Peter Williams and Duncan Garner are circling the same problem from different angles, and landing on the same conclusion: when stories cut too close to Māori political power, mainstream journalism too often loses its nerve.

Williams’ focus is Dunedin. In a column titled Silence After the Scoop, he points to a four-page Otago Daily Times investigation into Te Kaika, a Māori health hub operated by Otepoti Health Limited and funded with many millions in public money. The report examined governance failures, conflicts of interest and accountability. Then it stopped.

“And then — nothing,” Williams writes. No follow-up, no response pieces, no wider media pickup.

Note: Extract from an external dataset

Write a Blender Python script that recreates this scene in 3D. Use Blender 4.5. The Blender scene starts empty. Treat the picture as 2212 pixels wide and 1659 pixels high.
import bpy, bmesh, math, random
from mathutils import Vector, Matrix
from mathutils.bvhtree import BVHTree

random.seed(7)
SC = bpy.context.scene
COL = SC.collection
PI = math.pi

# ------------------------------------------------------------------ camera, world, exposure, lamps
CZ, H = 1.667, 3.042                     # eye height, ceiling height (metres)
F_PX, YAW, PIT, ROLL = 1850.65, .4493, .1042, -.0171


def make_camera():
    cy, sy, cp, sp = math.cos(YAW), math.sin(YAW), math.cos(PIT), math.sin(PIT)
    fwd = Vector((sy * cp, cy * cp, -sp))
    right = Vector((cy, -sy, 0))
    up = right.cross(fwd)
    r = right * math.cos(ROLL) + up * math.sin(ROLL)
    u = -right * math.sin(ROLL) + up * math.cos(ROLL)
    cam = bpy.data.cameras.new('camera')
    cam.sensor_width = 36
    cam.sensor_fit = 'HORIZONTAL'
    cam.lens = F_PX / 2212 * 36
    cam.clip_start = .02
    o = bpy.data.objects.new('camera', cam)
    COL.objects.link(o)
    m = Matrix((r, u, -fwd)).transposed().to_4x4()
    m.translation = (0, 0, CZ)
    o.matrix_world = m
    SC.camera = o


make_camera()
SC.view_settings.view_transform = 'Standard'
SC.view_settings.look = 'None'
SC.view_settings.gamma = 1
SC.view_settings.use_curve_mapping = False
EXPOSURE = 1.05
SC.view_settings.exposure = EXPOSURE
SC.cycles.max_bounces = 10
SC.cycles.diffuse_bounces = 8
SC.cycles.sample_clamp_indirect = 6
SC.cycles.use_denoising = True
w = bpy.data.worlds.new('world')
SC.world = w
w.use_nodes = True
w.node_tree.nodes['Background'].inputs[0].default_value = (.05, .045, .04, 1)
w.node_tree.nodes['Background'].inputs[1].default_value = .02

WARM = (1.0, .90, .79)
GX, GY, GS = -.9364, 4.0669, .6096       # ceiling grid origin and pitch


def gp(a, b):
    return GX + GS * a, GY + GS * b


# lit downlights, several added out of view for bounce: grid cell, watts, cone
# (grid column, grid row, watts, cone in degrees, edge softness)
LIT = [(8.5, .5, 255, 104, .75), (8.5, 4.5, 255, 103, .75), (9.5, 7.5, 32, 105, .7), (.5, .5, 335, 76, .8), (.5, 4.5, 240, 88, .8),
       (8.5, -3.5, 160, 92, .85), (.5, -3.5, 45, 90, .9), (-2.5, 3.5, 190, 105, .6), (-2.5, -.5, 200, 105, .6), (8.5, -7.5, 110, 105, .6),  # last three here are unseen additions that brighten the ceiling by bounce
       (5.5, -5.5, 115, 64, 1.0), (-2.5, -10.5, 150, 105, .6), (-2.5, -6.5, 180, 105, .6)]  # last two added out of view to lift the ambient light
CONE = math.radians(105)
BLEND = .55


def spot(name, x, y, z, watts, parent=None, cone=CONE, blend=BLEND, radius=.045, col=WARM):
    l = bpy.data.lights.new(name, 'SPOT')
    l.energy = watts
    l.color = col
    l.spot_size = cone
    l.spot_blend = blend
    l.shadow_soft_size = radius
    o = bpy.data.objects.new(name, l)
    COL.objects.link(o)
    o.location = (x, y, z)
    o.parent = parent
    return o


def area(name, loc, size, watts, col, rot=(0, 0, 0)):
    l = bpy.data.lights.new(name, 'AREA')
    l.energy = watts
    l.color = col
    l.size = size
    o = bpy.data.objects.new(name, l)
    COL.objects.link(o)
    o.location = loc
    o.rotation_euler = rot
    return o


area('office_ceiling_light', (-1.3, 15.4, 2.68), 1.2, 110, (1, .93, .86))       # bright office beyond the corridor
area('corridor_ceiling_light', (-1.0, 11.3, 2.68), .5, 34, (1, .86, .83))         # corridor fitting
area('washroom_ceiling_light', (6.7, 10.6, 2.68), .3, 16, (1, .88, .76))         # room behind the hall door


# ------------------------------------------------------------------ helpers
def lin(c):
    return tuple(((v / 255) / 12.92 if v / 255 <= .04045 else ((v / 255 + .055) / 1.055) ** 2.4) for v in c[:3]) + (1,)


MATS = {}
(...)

For Williams, that silence is not neutral. “Investigative journalism is not a one-day event,” he argues. “When the reporting simply stops, readers are left to draw their own conclusions — and none of them are flattering to the media.”

Garner makes a parallel argument, but from Auckland and Wellington. On his Editor-in-Chief podcast, he profiles the work of online commentator Shubz, who has been pursuing allegations involving Willie Jackson, John Tamihere and Māori media organisations. 

Garner is blunt about the wider profession’s reluctance to engage. Māori journalists, he says, too often act as “protection agents”, preferring advocacy over scrutiny. “That’s not journalism. It’s PR,” Garner says.

The shared thread is not ideology, but consistency. As Williams puts it, “Transparency is not racism. Accountability is not colonisation.”